Hubungan kewenangan antara pemerintah pusat dan pemerintah daerah dalam pengelolaan sumber daya alam tambang dan hutan di Provinsi Papua mengalami tumpang tindih kewenangan. Hal itu berdampak pada timbulnya kemiskinan struktural dan marjinalisasi masyarakat adat pemilik hak ulayat yang dibuktikan dengan angka-angka dari badan pusat Statistik dengan menempatkan Provinsi Papua sebagai daerah penghasil emas terbesar di dunia, tetapi merupakan Provinsi termiskin dengan tingkat indeks pembangunan manusia terendah di Indonesia.
Pengelolaan sumber daya alam tambang dan hutan di Provinsi Papua belum berjalan optimal. Hal ini berakibat pada tidak optimalnya pelaksanaan pembangunan dan tidak optimalnya alih teknologi. Hal tersebut mengakibatkan timbulnya ketergantungan pada pi hak asing dalam pengelolaan sumber daya alam tambang dan hutan yang dimiliki bangsa Indonesia dan masyarakat hukum adat.

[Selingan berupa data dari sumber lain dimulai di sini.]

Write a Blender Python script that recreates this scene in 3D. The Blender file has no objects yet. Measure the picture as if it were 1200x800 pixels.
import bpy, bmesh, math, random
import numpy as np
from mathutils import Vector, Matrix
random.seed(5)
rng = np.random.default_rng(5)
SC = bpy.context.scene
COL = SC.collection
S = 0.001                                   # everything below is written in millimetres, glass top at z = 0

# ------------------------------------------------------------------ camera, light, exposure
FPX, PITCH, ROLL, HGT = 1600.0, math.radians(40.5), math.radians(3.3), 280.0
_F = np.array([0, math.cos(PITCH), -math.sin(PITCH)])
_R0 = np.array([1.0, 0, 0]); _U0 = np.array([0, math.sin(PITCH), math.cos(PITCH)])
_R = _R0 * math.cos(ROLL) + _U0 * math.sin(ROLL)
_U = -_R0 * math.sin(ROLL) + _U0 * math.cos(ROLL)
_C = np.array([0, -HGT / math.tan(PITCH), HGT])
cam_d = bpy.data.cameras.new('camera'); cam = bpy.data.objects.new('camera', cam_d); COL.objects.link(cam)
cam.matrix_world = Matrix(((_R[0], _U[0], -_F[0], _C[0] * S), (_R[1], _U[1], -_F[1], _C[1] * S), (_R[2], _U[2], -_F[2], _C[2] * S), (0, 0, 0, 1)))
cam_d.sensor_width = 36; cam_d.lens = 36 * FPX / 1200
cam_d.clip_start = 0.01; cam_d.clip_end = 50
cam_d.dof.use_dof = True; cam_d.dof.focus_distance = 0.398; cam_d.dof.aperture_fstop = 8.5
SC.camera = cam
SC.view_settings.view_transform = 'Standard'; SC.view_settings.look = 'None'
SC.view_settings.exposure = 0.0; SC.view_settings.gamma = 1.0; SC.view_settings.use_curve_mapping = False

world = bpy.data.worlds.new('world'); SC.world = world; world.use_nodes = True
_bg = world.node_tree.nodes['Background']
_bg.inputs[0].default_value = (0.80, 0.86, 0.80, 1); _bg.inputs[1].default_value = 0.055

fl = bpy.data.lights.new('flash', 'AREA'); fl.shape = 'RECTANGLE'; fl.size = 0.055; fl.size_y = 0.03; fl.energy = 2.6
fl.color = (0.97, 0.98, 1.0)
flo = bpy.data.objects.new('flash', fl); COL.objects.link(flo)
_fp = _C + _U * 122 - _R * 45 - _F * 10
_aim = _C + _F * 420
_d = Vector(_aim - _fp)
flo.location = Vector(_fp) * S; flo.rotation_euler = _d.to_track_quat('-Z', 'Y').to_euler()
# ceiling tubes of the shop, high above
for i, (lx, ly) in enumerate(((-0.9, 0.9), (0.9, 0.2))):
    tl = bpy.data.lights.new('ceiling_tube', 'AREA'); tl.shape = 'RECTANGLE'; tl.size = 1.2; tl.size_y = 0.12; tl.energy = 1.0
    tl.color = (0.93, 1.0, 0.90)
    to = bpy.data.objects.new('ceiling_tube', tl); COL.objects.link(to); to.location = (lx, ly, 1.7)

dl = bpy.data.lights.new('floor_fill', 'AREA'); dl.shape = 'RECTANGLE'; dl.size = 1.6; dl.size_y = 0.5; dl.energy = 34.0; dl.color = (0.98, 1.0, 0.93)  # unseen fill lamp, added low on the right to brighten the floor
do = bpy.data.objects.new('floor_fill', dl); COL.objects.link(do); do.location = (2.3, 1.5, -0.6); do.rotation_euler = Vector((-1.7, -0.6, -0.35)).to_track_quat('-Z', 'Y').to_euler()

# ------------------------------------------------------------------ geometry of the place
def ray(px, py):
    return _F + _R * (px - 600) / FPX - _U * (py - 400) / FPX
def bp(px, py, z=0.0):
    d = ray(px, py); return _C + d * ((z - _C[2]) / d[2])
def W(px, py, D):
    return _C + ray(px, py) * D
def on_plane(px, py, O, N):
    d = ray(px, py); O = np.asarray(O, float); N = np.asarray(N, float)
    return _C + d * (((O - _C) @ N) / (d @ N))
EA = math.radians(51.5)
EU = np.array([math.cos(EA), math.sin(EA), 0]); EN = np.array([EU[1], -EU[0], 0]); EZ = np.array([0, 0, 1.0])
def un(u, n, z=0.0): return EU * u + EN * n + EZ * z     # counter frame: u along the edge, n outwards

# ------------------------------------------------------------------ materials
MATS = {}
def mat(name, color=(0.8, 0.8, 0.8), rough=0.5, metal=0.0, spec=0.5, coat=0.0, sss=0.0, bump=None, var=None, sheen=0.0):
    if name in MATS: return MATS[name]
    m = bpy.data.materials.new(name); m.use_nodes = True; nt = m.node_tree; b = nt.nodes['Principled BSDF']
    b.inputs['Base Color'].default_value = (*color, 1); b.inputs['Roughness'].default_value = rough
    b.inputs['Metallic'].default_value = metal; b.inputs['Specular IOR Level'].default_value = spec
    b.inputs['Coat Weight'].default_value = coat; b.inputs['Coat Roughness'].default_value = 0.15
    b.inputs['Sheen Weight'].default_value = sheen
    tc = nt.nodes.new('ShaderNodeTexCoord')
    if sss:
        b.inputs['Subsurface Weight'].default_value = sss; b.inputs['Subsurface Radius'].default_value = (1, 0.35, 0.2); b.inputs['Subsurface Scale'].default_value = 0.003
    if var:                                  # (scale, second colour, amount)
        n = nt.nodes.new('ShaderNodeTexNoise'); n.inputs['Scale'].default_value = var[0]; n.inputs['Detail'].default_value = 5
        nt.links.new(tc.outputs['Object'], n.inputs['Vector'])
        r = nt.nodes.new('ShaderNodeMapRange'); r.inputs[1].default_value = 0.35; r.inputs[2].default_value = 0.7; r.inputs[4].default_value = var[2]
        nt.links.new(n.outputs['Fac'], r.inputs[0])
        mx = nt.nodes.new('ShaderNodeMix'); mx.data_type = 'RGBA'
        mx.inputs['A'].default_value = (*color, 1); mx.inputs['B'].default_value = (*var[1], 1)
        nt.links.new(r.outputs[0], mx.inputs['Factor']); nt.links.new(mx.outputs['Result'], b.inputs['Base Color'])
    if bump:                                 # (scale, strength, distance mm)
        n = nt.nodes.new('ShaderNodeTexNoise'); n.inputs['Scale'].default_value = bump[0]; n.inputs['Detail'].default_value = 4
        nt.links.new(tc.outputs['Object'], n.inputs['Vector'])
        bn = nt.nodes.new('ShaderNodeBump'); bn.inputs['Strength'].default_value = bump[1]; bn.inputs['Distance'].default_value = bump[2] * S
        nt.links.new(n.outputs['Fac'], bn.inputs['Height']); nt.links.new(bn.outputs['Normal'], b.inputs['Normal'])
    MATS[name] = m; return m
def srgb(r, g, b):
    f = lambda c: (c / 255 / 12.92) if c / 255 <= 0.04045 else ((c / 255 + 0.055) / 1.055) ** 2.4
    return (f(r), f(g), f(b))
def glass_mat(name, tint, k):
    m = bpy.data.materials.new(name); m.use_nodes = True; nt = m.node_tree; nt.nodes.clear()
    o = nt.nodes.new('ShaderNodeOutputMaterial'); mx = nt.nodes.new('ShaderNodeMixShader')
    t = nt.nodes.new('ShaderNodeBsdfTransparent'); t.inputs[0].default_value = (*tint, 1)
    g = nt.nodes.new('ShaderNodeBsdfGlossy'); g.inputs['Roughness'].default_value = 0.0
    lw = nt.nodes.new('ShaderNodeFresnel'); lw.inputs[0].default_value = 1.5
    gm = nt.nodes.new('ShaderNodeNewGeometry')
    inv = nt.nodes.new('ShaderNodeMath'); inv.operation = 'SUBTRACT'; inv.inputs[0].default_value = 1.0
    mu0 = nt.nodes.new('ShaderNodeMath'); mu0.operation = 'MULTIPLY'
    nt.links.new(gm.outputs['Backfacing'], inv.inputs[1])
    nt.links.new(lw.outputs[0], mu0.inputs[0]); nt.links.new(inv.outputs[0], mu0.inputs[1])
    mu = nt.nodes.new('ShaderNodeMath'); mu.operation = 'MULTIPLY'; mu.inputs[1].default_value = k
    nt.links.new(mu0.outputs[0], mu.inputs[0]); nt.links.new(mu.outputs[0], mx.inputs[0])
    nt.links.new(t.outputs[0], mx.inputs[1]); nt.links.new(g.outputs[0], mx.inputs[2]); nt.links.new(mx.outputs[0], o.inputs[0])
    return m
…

Keharmonisan Undang-undang sebagai agen of social changes dan hukum sebagai instrumen selama ini terabaikan, termasuk dalam konteks membentuk hukum yang baru. Desain regulasi tentang hak-hak masyarakat hukum adat diakui dilindungi dan dihormati dalam pemanfaatan dan pengelolaan sumber daya alam tambang dan hutan sebagai alternatif penyelesaian konflik pertambangan dan kehutanan di Provinsi Papua. Hal ini merupakan upaya dan pemikiran penulis tentang keharmonisasian peraturan pengelolaan sumber daya alam tambang dan hutan untuk masyarakat adat di daerah Otonomi Khusus Provinsi Papua.